Re: Updating database question
by shiza (Hermit) on Jun 30, 2005 at 18:55 UTC
    You could also approach this problem from a different angle. Instead of selecting everything from your table and running updates on every row you could just do the dirty work with SQL and let the DB handle the processing:
    UPDATE STAGING.STAGING_PREPOUICS SET column3 = 'EN' WHERE column4 = 'ENG'; etc...
    This will minimize the number of queries that you will run. Combine this with what fletch suggested and you'll have some code that's easier on your eyes, easier to maintain, and easier on your server. :)

    Note: I have never used Sybase so I'm not sure if it supports this.
      Shiza
      I have already gone down that road. The problem with that is that I would have to do substr(column4,0,?) to get the match. When the ENG doesn't appear in at the same spot each time, it would actually double the effort and time, hense the reason for the perl script. All this will be rolled into a automated process.
      Thanks
      Bobby
        How about:
        UPDATE STAGING.STAGING_PREPOUICS SET column3 = 'EN' WHERE column4 LIKE '%ENG%';
        Like I said, I'm not familiar with Sybase but I know this would work with MySQL.
        UPDATE foo SET col3 = 'EN' WHERE LOWER( col4 ) LIKE '%ENG%'
        (or LCASE or LC or whatever, depending on the function for your specific database)

        lots of options ... personally, I like the Class::DBI one.

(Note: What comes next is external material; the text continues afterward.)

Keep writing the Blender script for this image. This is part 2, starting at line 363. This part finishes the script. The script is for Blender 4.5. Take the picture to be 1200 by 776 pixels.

This is kinda what Class::DBI was created for.


        My criteria for good software:
        1. Does it work?
        2. Can someone else come in, make a change, and be reasonably certain no bugs were introduced?
Re: Updating database question
by VSarkiss (Monsignor) on Jul 01, 2005 at 02:50 UTC

    You have a lot of options above for handling this in code, but personally I would suggest you handle it directly in the database.

    I don't know what columns $row[3] and $row[4] represent, but your code is doing a mapping between the two, so create a table to hold the pairs. Something like:

    create table curtisb_map ( row3_code varchar(20) -- pure guess , row4_code varchar(20) -- purer guess , primary key (row3_code, row4_code) );
    Then populate the table with your if-else data above, and you can just return both with a single select:
    select s.*, m.row_3_code from staging.staging_prepouics s inner join curtisb_map m on m.row3_code = s.whatever

    The advantage with this approach is that the data is in the database where it belongs, instead of half in the database and half in the code. The next maintenance programmer that comes along will thank you profusely when she finds the mapping right alongside the data. And the bonus is that this is likely to run much faster.

    As an aside, your code has something that makes me cringe every time I see it: select * is bad enough, but it's made worse by the assumption of column order (i.e., you're hoping that $row[3] and $row[4] are what you think they are). Do yourself a favor, call out the column names explicitly, and bind the results to meaningful variables. Sooner or later, this practice will bite you.